• [GIVEN INSTRUCTION]:
Check each line for the string "picture". Give only the count of lines that have it.
··········
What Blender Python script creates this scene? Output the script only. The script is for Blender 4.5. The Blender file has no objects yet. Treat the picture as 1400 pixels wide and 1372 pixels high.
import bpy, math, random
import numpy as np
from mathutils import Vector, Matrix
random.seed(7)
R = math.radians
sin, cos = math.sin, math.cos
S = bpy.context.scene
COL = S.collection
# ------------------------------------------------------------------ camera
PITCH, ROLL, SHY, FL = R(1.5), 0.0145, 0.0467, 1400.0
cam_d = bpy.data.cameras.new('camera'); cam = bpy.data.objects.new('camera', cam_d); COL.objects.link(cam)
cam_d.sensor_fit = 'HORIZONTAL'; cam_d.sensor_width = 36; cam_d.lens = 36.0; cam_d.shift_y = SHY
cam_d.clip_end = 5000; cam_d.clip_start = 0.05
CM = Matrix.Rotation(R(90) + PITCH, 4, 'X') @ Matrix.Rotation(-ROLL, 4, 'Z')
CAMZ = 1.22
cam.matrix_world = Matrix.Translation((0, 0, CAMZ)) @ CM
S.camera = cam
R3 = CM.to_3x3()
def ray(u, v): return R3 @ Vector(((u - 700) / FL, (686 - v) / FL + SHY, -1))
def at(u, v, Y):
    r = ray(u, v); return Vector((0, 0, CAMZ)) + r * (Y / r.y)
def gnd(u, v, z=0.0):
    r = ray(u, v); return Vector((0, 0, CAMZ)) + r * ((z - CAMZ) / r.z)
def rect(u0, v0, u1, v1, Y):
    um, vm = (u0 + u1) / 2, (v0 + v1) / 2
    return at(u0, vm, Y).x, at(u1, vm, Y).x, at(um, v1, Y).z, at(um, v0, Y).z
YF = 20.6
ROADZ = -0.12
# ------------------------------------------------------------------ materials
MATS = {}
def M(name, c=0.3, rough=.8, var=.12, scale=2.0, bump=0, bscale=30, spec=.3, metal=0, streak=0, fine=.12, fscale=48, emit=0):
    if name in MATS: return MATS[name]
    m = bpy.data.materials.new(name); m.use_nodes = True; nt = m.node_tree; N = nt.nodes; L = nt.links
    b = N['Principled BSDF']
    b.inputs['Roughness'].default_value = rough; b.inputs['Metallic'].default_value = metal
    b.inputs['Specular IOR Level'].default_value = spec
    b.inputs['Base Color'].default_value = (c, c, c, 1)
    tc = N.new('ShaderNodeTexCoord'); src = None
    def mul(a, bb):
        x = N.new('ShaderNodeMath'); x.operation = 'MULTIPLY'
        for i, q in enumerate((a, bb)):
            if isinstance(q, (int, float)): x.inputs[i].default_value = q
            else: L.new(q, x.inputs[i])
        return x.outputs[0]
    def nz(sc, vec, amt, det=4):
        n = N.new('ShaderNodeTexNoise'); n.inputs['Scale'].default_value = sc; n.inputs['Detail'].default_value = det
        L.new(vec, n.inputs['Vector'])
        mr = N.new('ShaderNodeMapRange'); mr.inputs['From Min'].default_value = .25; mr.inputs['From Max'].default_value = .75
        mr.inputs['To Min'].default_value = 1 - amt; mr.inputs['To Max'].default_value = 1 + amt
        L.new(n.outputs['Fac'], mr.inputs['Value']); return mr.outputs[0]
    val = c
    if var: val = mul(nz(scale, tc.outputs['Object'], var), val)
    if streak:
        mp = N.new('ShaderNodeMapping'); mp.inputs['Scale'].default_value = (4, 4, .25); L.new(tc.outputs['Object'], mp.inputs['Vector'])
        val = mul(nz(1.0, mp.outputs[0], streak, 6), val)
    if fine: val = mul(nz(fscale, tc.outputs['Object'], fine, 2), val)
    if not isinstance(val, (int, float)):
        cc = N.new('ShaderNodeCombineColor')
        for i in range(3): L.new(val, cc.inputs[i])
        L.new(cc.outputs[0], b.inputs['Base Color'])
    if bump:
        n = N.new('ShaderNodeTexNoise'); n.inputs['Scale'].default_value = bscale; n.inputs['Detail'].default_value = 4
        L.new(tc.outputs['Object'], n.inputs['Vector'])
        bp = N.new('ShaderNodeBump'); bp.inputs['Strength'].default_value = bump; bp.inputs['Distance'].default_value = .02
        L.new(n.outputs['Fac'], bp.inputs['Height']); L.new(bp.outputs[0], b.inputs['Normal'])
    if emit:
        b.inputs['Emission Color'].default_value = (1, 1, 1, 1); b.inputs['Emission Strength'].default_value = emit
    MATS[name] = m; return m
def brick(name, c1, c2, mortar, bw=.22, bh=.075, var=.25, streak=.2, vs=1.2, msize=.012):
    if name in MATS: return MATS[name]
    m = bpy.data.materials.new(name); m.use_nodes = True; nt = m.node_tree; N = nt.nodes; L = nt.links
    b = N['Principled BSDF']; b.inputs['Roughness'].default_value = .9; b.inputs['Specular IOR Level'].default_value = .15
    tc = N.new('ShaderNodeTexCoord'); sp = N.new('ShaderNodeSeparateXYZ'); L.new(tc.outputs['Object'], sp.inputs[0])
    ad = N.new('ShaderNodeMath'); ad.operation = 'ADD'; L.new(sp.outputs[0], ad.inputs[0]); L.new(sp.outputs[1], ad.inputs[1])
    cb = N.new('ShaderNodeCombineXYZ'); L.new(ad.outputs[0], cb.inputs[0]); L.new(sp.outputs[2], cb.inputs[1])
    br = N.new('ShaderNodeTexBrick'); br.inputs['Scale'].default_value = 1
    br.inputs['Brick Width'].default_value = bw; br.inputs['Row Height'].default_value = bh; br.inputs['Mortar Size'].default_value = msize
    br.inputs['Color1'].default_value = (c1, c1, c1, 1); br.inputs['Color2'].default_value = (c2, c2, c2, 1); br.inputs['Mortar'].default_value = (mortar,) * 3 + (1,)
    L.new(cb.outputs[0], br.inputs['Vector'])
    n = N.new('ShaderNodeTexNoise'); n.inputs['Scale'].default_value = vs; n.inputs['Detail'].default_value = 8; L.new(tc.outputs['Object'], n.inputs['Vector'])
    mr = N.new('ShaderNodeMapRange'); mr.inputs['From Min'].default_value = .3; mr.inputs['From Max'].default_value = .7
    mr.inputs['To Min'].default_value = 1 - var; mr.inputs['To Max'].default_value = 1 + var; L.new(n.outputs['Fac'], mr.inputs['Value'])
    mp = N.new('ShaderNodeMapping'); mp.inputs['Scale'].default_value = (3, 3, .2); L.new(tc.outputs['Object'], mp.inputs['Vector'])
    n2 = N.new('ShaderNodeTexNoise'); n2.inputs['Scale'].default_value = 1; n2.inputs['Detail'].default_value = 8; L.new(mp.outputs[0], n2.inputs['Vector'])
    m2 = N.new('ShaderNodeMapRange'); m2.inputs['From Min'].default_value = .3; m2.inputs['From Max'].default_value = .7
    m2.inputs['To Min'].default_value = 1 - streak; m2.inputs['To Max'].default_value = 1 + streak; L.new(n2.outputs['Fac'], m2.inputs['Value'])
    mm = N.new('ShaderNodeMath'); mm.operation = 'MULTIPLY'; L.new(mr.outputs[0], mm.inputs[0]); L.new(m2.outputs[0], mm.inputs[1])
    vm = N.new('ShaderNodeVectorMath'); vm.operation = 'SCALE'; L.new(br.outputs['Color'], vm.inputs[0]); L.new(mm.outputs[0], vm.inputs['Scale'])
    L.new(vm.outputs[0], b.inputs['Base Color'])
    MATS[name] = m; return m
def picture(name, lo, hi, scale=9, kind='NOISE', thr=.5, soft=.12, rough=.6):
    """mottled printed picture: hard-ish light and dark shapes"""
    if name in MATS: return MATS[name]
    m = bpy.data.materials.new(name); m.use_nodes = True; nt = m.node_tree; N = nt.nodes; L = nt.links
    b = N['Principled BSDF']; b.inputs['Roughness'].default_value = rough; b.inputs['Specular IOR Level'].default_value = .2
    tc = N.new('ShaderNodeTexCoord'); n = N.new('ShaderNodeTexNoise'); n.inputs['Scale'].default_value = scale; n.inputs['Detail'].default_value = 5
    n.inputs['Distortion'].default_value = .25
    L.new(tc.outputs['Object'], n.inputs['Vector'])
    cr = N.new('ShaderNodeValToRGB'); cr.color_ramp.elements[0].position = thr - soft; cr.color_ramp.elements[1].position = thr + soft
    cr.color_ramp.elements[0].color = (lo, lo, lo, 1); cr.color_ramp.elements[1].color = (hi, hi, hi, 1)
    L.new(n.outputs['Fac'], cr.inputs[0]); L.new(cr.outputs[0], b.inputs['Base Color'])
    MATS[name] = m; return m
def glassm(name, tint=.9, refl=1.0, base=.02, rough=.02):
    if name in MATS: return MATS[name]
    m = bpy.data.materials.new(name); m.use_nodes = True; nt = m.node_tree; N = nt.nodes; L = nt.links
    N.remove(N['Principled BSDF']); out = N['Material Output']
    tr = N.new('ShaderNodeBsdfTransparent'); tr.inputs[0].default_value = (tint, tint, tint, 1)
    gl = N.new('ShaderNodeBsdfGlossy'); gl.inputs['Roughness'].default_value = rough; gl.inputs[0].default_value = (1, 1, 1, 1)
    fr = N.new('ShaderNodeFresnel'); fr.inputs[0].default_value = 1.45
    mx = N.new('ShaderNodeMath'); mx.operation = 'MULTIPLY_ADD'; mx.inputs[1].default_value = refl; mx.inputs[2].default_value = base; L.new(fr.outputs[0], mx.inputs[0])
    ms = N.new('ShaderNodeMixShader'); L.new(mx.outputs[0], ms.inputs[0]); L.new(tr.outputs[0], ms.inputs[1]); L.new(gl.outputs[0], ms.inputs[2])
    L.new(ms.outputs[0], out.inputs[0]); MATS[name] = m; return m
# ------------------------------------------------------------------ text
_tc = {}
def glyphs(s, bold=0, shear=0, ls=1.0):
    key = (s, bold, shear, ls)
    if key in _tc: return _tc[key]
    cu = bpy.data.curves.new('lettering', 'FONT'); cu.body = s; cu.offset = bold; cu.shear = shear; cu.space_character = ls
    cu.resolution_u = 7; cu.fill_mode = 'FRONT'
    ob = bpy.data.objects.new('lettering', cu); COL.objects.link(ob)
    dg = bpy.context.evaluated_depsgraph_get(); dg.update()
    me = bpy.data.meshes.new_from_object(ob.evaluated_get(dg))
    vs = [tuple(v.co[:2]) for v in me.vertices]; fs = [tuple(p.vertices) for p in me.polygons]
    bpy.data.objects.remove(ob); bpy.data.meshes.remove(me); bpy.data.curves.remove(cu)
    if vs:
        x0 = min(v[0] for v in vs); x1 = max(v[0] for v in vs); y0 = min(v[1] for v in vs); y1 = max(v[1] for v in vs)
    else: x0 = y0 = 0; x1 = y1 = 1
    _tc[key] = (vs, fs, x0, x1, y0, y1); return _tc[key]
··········
• [SOLUTION TO THIS EXERCISE]:
3